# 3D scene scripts
▬▬▬▬▬▬

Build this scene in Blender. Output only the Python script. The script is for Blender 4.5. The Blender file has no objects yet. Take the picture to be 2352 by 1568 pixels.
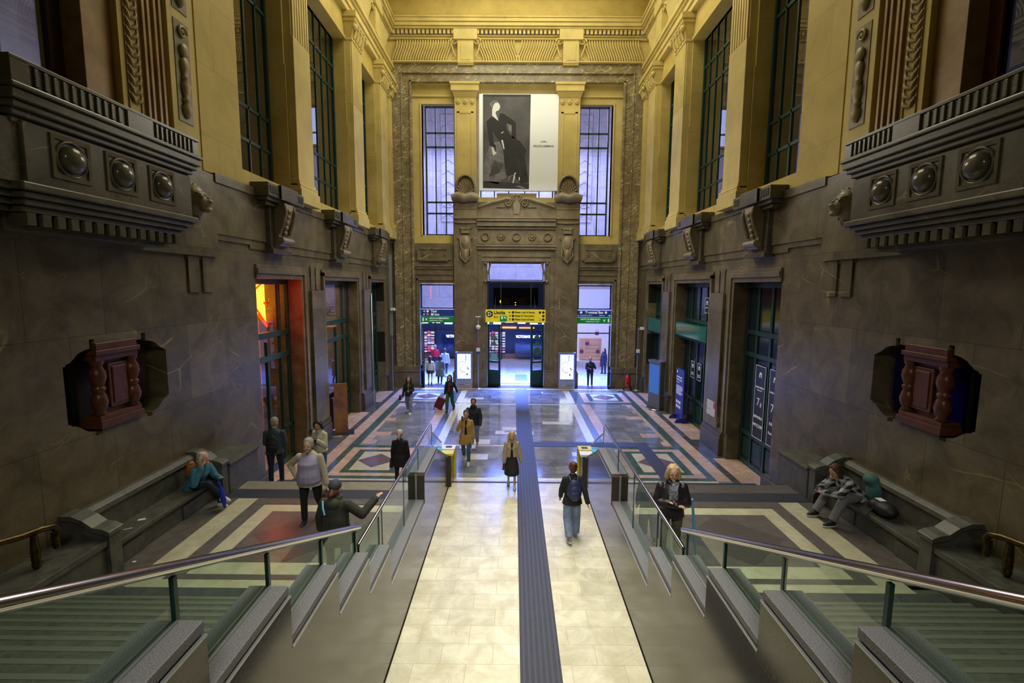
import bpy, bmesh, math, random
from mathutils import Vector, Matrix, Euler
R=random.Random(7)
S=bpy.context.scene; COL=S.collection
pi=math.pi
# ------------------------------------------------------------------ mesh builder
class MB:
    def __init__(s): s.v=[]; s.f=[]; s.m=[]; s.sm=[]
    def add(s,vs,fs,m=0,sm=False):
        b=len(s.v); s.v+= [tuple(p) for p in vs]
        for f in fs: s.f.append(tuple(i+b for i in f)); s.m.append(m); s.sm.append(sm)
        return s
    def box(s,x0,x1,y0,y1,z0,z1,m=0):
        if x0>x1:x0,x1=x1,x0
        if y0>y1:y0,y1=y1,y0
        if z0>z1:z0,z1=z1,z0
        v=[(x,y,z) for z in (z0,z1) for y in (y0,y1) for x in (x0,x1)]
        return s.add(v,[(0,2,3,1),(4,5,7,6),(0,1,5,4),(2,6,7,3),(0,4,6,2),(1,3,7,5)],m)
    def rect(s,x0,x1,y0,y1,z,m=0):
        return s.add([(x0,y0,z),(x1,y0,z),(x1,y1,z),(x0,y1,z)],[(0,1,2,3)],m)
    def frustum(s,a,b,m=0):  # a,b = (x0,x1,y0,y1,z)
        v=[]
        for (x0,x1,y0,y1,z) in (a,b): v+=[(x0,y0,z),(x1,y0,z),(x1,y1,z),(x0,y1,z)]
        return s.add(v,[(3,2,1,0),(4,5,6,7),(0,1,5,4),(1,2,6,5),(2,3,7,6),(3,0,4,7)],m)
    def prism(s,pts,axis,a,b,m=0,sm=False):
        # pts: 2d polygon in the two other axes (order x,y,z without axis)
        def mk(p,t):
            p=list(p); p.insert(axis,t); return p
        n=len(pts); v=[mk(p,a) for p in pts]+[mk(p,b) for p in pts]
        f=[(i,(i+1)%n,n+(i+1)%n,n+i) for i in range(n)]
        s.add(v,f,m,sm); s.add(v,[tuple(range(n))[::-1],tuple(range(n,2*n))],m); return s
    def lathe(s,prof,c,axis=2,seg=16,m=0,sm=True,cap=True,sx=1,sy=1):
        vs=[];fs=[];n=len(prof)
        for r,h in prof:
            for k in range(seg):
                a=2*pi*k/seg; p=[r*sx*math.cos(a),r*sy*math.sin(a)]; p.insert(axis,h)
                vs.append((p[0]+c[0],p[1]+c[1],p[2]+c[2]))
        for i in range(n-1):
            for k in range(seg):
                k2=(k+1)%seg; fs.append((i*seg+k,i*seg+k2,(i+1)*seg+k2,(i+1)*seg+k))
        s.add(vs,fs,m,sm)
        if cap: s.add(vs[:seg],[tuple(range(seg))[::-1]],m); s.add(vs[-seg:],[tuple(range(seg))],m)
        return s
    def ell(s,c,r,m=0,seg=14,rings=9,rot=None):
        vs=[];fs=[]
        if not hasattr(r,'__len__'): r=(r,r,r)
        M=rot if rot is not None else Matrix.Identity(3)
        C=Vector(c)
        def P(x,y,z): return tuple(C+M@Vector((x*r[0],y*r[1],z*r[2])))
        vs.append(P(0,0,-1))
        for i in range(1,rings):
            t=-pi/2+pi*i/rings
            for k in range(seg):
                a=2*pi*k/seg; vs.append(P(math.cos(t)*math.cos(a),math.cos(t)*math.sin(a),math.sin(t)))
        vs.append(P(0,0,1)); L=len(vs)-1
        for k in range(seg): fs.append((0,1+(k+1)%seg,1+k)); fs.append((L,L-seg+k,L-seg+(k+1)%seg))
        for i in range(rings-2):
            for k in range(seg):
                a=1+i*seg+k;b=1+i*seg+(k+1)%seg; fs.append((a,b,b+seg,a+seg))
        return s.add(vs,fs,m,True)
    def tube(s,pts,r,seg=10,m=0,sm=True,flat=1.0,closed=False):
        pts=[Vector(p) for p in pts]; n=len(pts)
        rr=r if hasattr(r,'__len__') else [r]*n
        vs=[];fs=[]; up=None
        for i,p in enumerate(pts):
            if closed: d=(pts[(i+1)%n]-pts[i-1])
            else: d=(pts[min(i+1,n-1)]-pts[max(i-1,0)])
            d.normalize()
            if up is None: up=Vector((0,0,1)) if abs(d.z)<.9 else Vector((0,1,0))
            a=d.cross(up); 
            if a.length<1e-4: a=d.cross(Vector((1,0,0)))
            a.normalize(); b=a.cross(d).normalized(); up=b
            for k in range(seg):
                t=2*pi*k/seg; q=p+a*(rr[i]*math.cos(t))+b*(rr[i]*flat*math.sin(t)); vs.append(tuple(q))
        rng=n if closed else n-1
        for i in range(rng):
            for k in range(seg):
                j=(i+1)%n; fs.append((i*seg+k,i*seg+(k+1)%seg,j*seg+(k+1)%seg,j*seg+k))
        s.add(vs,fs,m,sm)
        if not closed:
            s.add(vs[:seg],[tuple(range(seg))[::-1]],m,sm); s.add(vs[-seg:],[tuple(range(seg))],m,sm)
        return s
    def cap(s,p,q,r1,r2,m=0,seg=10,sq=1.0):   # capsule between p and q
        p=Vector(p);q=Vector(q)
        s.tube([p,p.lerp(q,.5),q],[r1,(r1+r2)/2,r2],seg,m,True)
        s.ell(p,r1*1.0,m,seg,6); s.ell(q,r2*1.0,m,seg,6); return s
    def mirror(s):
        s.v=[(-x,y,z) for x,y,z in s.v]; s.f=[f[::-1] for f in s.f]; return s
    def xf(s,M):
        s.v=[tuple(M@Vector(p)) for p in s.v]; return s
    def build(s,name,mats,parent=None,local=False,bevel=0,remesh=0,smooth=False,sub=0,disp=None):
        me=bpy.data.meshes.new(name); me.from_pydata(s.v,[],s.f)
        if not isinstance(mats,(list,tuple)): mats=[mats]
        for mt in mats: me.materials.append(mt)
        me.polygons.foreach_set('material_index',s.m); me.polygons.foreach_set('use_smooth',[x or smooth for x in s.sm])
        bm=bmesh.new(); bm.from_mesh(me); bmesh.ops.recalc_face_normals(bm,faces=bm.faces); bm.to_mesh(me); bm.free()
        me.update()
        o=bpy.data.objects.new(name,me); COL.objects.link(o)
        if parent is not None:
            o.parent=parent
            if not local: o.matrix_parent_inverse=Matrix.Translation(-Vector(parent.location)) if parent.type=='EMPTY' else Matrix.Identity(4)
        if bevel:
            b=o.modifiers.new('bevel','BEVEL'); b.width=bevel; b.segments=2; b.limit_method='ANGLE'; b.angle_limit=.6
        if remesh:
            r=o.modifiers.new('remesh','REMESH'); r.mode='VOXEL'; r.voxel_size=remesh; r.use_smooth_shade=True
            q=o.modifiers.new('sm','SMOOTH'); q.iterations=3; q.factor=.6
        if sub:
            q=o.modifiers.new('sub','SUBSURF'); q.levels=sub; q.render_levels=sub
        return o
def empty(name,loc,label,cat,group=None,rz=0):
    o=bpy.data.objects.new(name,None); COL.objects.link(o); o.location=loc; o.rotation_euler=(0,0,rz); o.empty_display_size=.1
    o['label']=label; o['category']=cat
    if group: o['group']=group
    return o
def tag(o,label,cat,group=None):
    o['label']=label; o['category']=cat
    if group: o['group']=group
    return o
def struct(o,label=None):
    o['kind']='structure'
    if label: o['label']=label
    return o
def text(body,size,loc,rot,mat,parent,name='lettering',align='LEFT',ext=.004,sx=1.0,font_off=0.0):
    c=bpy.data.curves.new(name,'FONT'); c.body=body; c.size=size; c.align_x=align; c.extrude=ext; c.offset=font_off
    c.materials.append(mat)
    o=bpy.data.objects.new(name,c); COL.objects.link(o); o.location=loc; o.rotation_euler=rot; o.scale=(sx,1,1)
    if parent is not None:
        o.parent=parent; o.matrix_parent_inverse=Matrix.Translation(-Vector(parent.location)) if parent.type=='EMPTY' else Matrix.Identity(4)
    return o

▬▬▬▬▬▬

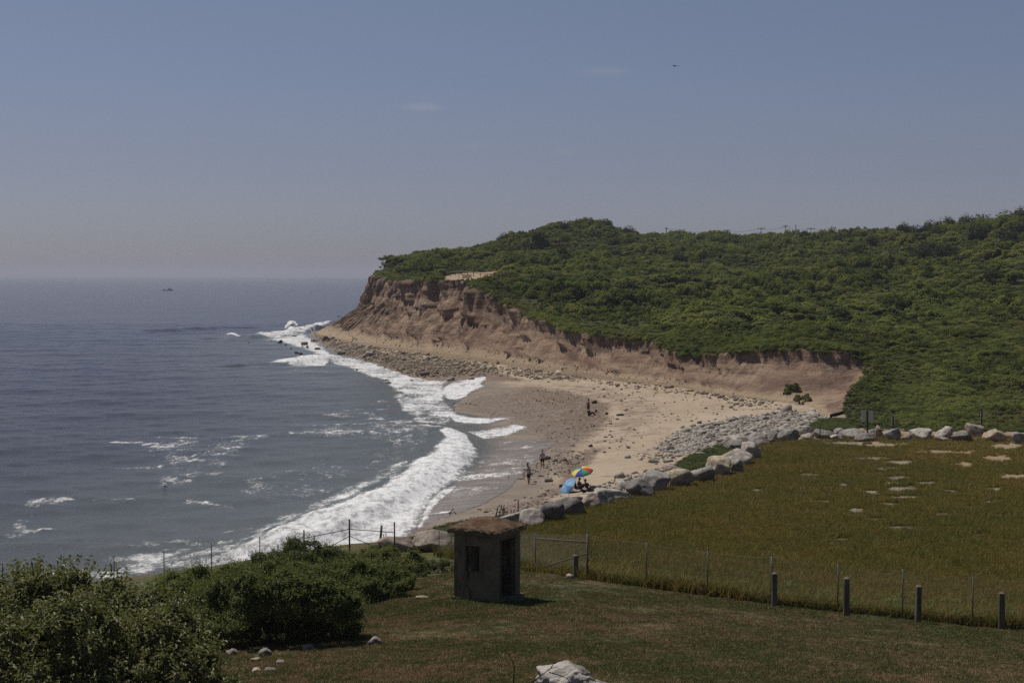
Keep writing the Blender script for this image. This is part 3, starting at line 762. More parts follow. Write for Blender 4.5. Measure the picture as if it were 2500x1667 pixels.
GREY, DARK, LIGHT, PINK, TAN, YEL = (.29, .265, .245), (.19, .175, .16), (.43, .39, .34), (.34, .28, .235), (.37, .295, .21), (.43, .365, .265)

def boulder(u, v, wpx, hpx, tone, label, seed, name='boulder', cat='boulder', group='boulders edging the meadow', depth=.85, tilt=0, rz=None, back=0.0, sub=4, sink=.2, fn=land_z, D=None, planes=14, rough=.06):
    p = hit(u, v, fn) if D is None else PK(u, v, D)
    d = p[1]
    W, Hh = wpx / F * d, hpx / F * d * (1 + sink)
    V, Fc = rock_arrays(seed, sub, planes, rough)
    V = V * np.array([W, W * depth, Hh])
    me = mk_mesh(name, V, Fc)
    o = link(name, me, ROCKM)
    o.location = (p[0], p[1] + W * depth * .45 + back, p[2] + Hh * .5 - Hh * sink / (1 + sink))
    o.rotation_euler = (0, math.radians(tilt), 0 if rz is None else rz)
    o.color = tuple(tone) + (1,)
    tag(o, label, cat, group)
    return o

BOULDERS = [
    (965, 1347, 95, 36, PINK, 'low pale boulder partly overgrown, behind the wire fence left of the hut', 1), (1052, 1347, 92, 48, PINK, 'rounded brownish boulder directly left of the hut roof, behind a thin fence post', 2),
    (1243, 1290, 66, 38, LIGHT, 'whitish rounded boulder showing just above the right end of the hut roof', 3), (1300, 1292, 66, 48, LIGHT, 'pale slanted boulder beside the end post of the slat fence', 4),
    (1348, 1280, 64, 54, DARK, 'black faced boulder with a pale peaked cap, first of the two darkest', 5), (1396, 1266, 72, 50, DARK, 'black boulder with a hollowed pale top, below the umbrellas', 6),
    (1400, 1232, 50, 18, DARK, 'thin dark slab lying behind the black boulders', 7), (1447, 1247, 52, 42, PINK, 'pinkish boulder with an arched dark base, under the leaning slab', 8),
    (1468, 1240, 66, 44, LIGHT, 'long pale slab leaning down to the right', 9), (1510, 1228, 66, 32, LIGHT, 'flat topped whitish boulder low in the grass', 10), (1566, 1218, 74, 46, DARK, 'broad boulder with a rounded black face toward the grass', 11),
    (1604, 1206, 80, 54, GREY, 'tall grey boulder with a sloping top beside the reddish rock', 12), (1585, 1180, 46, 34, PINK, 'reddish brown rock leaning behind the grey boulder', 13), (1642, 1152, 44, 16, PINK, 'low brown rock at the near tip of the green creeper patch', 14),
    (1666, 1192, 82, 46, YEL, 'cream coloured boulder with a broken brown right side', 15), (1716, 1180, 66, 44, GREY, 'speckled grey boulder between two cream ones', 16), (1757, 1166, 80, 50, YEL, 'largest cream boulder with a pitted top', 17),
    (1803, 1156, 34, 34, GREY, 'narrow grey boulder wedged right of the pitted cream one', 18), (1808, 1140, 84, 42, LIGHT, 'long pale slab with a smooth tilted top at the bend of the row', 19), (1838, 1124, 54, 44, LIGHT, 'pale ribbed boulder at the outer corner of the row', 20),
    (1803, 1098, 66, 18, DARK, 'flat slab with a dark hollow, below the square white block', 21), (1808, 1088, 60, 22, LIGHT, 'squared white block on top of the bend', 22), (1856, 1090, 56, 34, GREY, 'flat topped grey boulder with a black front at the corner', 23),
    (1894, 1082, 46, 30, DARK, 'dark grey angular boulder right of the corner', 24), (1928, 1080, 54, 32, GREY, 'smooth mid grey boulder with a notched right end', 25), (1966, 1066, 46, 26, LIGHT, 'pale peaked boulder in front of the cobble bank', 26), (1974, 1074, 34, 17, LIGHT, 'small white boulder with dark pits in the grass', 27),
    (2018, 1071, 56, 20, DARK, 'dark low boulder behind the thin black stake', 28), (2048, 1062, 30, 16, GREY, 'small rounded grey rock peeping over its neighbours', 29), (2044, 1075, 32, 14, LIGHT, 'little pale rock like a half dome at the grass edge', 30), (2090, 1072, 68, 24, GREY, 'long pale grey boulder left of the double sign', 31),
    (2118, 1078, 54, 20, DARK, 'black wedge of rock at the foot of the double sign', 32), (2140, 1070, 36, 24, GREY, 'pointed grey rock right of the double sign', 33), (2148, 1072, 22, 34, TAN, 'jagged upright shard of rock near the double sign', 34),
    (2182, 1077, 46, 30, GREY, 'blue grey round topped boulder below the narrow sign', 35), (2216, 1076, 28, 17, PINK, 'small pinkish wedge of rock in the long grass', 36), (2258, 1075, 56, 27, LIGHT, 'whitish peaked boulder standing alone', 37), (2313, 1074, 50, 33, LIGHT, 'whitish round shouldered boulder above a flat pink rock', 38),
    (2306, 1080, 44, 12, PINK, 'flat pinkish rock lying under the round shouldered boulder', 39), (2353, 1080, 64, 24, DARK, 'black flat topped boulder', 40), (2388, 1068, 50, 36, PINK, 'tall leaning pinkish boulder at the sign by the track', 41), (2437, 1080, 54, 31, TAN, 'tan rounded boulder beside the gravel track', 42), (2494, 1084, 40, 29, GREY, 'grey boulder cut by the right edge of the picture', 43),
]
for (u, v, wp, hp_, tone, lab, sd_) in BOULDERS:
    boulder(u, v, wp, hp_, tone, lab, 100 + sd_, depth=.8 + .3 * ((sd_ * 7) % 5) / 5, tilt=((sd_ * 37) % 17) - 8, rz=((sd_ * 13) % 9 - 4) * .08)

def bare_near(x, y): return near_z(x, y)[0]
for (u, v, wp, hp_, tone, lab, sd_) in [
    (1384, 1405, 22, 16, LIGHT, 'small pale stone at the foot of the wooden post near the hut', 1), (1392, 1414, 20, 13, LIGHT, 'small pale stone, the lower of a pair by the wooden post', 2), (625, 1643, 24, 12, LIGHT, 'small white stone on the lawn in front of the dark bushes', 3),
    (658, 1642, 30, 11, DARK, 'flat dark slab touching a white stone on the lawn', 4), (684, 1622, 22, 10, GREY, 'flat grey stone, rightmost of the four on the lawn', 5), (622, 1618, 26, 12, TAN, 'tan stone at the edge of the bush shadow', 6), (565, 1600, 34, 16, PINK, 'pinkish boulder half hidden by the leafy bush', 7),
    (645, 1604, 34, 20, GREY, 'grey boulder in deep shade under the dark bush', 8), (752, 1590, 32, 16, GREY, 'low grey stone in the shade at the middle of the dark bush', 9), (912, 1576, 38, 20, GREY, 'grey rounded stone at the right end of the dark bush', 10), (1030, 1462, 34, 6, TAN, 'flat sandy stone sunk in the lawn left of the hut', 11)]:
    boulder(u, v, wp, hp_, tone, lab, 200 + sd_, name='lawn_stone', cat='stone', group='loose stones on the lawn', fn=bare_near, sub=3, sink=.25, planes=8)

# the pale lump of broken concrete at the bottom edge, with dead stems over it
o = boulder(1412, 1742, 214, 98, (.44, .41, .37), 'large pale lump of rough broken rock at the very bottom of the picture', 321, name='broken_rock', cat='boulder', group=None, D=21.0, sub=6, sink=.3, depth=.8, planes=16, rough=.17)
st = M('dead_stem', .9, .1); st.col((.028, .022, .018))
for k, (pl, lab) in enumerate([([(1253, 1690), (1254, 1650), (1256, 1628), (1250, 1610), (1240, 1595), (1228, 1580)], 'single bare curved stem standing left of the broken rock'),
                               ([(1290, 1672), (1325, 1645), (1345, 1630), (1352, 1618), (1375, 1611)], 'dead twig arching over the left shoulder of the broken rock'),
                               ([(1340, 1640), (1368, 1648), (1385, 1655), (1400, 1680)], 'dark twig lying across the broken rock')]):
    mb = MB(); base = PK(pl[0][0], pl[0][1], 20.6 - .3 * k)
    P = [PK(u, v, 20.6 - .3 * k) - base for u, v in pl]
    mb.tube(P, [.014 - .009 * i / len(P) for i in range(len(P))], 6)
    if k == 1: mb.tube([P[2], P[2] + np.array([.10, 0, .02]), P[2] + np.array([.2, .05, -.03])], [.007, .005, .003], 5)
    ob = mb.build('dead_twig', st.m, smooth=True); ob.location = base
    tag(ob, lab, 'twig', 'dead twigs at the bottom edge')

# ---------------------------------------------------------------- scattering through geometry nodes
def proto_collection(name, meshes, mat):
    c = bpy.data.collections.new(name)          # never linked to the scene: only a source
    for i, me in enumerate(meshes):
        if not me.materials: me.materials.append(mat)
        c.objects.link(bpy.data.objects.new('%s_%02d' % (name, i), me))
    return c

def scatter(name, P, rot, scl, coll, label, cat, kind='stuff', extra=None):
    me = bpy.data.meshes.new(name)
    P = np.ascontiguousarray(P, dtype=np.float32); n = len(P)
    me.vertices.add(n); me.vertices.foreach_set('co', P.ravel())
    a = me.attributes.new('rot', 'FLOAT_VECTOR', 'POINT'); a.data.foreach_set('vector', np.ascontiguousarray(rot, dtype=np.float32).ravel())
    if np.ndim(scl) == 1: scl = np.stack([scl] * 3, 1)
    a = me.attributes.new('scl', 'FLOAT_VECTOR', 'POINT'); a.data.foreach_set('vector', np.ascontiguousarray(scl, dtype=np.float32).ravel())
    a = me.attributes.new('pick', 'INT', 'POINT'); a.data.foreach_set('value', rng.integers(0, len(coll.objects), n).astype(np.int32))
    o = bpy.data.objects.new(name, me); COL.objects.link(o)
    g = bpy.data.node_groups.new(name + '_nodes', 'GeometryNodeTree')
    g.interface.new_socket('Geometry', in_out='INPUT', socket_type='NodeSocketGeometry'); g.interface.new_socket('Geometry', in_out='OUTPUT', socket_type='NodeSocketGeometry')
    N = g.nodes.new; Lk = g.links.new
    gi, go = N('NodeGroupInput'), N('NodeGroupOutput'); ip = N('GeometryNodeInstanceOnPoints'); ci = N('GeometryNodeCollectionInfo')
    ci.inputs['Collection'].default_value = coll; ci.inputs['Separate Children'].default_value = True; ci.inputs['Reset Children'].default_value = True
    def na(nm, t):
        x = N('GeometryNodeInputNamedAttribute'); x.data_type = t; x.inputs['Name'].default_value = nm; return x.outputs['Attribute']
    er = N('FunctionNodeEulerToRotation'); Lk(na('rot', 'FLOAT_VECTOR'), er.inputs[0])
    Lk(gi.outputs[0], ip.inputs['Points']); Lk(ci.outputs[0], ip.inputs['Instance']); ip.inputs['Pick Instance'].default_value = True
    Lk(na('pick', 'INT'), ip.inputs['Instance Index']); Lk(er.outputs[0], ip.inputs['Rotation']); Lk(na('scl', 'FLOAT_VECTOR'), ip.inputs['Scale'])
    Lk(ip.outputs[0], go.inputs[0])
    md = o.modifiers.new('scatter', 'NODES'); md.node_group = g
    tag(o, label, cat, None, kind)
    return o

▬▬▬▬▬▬

From the records above, print exactly the lines that run from the line with "Keep writing the" to the line with "GREY, DARK, LIGHT, PINK, TAN, YEL", inclusive.

# Exercise solution
Keep writing the Blender script for this image. This is part 3, starting at line 762. More parts follow. Write for Blender 4.5. Measure the picture as if it were 2500x1667 pixels.
GREY, DARK, LIGHT, PINK, TAN, YEL = (.29, .265, .245), (.19, .175, .16), (.43, .39, .34), (.34, .28, .235), (.37, .295, .21), (.43, .365, .265)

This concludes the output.